» Job:
Reproduce all the entries exactly.

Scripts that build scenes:
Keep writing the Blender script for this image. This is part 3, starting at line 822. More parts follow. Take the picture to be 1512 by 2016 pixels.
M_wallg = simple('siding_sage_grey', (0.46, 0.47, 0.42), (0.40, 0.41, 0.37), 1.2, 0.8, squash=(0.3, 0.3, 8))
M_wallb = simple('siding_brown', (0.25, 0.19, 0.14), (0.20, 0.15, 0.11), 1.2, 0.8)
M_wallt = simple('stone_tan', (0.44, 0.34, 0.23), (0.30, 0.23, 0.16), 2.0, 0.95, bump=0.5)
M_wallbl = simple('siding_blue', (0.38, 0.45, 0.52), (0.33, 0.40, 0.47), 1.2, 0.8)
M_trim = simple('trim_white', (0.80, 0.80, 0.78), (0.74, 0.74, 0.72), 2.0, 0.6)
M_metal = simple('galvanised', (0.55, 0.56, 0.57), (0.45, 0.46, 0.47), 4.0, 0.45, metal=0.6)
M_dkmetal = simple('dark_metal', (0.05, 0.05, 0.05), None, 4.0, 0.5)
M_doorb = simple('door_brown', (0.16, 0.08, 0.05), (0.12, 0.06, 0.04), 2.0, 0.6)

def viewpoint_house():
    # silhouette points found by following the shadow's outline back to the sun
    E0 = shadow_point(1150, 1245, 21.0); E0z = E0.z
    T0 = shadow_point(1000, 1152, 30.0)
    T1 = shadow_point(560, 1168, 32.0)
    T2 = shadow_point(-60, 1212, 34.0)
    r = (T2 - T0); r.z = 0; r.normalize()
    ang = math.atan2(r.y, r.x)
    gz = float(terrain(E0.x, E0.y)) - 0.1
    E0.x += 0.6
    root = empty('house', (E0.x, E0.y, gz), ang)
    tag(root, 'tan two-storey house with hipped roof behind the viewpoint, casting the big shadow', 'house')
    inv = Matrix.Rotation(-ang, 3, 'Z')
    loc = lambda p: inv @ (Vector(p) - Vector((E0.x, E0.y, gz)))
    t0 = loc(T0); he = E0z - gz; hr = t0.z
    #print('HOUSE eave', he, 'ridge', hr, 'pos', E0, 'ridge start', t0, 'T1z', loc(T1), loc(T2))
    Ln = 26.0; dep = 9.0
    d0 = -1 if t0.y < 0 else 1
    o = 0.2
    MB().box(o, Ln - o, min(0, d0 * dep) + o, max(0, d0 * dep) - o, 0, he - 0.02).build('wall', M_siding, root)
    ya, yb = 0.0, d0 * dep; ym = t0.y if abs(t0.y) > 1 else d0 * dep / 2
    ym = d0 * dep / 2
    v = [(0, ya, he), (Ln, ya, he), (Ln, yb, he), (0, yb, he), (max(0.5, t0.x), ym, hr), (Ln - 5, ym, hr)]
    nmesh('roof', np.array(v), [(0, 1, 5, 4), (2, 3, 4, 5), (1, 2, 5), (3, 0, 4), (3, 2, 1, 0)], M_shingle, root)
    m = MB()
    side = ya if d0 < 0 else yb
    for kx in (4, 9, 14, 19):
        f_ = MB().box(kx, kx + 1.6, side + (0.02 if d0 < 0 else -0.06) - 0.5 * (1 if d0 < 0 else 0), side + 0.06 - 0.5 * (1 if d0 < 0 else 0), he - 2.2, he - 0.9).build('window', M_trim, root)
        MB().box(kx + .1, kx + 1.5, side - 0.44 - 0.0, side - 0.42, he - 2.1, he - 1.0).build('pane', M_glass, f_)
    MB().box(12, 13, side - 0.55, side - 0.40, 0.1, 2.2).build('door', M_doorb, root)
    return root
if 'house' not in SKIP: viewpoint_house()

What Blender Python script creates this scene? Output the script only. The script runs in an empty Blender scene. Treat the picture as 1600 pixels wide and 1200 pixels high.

» Worked solution:
Keep writing the Blender script for this image. This is part 3, starting at line 822. More parts follow. Take the picture to be 1512 by 2016 pixels.
M_wallg = simple('siding_sage_grey', (0.46, 0.47, 0.42), (0.40, 0.41, 0.37), 1.2, 0.8, squash=(0.3, 0.3, 8))
M_wallb = simple('siding_brown', (0.25, 0.19, 0.14), (0.20, 0.15, 0.11), 1.2, 0.8)
M_wallt = simple('stone_tan', (0.44, 0.34, 0.23), (0.30, 0.23, 0.16), 2.0, 0.95, bump=0.5)
M_wallbl = simple('siding_blue', (0.38, 0.45, 0.52), (0.33, 0.40, 0.47), 1.2, 0.8)
M_trim = simple('trim_white', (0.80, 0.80, 0.78), (0.74, 0.74, 0.72), 2.0, 0.6)
M_metal = simple('galvanised', (0.55, 0.56, 0.57), (0.45, 0.46, 0.47), 4.0, 0.45, metal=0.6)
M_dkmetal = simple('dark_metal', (0.05, 0.05, 0.05), None, 4.0, 0.5)
M_doorb = simple('door_brown', (0.16, 0.08, 0.05), (0.12, 0.06, 0.04), 2.0, 0.6)

def viewpoint_house():
    # silhouette points found by following the shadow's outline back to the sun
    E0 = shadow_point(1150, 1245, 21.0); E0z = E0.z
    T0 = shadow_point(1000, 1152, 30.0)
    T1 = shadow_point(560, 1168, 32.0)
    T2 = shadow_point(-60, 1212, 34.0)
    r = (T2 - T0); r.z = 0; r.normalize()
    ang = math.atan2(r.y, r.x)
    gz = float(terrain(E0.x, E0.y)) - 0.1
    E0.x += 0.6
    root = empty('house', (E0.x, E0.y, gz), ang)
    tag(root, 'tan two-storey house with hipped roof behind the viewpoint, casting the big shadow', 'house')
    inv = Matrix.Rotation(-ang, 3, 'Z')
    loc = lambda p: inv @ (Vector(p) - Vector((E0.x, E0.y, gz)))
    t0 = loc(T0); he = E0z - gz; hr = t0.z
    #print('HOUSE eave', he, 'ridge', hr, 'pos', E0, 'ridge start', t0, 'T1z', loc(T1), loc(T2))
    Ln = 26.0; dep = 9.0
    d0 = -1 if t0.y < 0 else 1
    o = 0.2
    MB().box(o, Ln - o, min(0, d0 * dep) + o, max(0, d0 * dep) - o, 0, he - 0.02).build('wall', M_siding, root)
    ya, yb = 0.0, d0 * dep; ym = t0.y if abs(t0.y) > 1 else d0 * dep / 2
    ym = d0 * dep / 2
    v = [(0, ya, he), (Ln, ya, he), (Ln, yb, he), (0, yb, he), (max(0.5, t0.x), ym, hr), (Ln - 5, ym, hr)]
    nmesh('roof', np.array(v), [(0, 1, 5, 4), (2, 3, 4, 5), (1, 2, 5), (3, 0, 4), (3, 2, 1, 0)], M_shingle, root)
    m = MB()
    side = ya if d0 < 0 else yb
    for kx in (4, 9, 14, 19):
        f_ = MB().box(kx, kx + 1.6, side + (0.02 if d0 < 0 else -0.06) - 0.5 * (1 if d0 < 0 else 0), side + 0.06 - 0.5 * (1 if d0 < 0 else 0), he - 2.2, he - 0.9).build('window', M_trim, root)
        MB().box(kx + .1, kx + 1.5, side - 0.44 - 0.0, side - 0.42, he - 2.1, he - 1.0).build('pane', M_glass, f_)
    MB().box(12, 13, side - 0.55, side - 0.40, 0.1, 2.2).build('door', M_doorb, root)
    return root
if 'house' not in SKIP: viewpoint_house()

What Blender Python script creates this scene? Output the script only. The script runs in an empty Blender scene. Treat the picture as 1600 pixels wide and 1200 pixels high.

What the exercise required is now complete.